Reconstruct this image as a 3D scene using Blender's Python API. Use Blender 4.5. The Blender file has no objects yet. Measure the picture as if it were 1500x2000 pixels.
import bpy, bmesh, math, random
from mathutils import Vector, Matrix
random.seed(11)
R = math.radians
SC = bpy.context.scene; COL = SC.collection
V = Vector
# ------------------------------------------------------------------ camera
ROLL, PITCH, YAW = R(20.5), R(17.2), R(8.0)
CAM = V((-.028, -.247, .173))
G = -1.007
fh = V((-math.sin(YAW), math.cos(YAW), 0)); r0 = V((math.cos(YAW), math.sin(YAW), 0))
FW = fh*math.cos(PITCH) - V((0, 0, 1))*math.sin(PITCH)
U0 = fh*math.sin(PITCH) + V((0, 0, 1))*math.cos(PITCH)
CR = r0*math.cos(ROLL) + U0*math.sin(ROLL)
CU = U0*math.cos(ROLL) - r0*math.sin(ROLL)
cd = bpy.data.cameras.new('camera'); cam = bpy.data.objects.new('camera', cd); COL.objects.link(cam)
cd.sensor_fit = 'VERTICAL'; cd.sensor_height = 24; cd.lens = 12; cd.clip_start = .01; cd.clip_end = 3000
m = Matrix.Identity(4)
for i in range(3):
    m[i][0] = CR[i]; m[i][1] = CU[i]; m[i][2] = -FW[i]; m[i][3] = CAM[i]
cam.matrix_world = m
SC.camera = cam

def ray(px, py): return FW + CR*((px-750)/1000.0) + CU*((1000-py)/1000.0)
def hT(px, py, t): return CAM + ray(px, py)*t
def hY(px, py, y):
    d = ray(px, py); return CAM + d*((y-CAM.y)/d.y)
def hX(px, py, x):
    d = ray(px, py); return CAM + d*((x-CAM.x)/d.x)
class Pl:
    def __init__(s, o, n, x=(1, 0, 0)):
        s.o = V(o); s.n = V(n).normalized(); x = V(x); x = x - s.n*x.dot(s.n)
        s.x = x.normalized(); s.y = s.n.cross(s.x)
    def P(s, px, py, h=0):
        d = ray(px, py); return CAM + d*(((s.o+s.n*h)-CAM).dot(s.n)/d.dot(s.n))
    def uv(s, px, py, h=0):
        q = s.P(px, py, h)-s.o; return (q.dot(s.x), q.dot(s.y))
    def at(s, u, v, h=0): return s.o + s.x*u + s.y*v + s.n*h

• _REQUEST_
Exactly reproduce the material above.

• _RESULT FOR THIS EXERCISE_
Reconstruct this image as a 3D scene using Blender's Python API. Use Blender 4.5. The Blender file has no objects yet. Measure the picture as if it were 1500x2000 pixels.
import bpy, bmesh, math, random
from mathutils import Vector, Matrix
random.seed(11)
R = math.radians
SC = bpy.context.scene; COL = SC.collection
V = Vector
# ------------------------------------------------------------------ camera
ROLL, PITCH, YAW = R(20.5), R(17.2), R(8.0)
CAM = V((-.028, -.247, .173))
G = -1.007
fh = V((-math.sin(YAW), math.cos(YAW), 0)); r0 = V((math.cos(YAW), math.sin(YAW), 0))
FW = fh*math.cos(PITCH) - V((0, 0, 1))*math.sin(PITCH)
U0 = fh*math.sin(PITCH) + V((0, 0, 1))*math.cos(PITCH)
CR = r0*math.cos(ROLL) + U0*math.sin(ROLL)
CU = U0*math.cos(ROLL) - r0*math.sin(ROLL)
cd = bpy.data.cameras.new('camera'); cam = bpy.data.objects.new('camera', cd); COL.objects.link(cam)
cd.sensor_fit = 'VERTICAL'; cd.sensor_height = 24; cd.lens = 12; cd.clip_start = .01; cd.clip_end = 3000
m = Matrix.Identity(4)
for i in range(3):
    m[i][0] = CR[i]; m[i][1] = CU[i]; m[i][2] = -FW[i]; m[i][3] = CAM[i]
cam.matrix_world = m
SC.camera = cam

def ray(px, py): return FW + CR*((px-750)/1000.0) + CU*((1000-py)/1000.0)
def hT(px, py, t): return CAM + ray(px, py)*t
def hY(px, py, y):
    d = ray(px, py); return CAM + d*((y-CAM.y)/d.y)
def hX(px, py, x):
    d = ray(px, py); return CAM + d*((x-CAM.x)/d.x)
class Pl:
    def __init__(s, o, n, x=(1, 0, 0)):
        s.o = V(o); s.n = V(n).normalized(); x = V(x); x = x - s.n*x.dot(s.n)
        s.x = x.normalized(); s.y = s.n.cross(s.x)
    def P(s, px, py, h=0):
        d = ray(px, py); return CAM + d*(((s.o+s.n*h)-CAM).dot(s.n)/d.dot(s.n))
    def uv(s, px, py, h=0):
        q = s.P(px, py, h)-s.o; return (q.dot(s.x), q.dot(s.y))
    def at(s, u, v, h=0): return s.o + s.x*u + s.y*v + s.n*h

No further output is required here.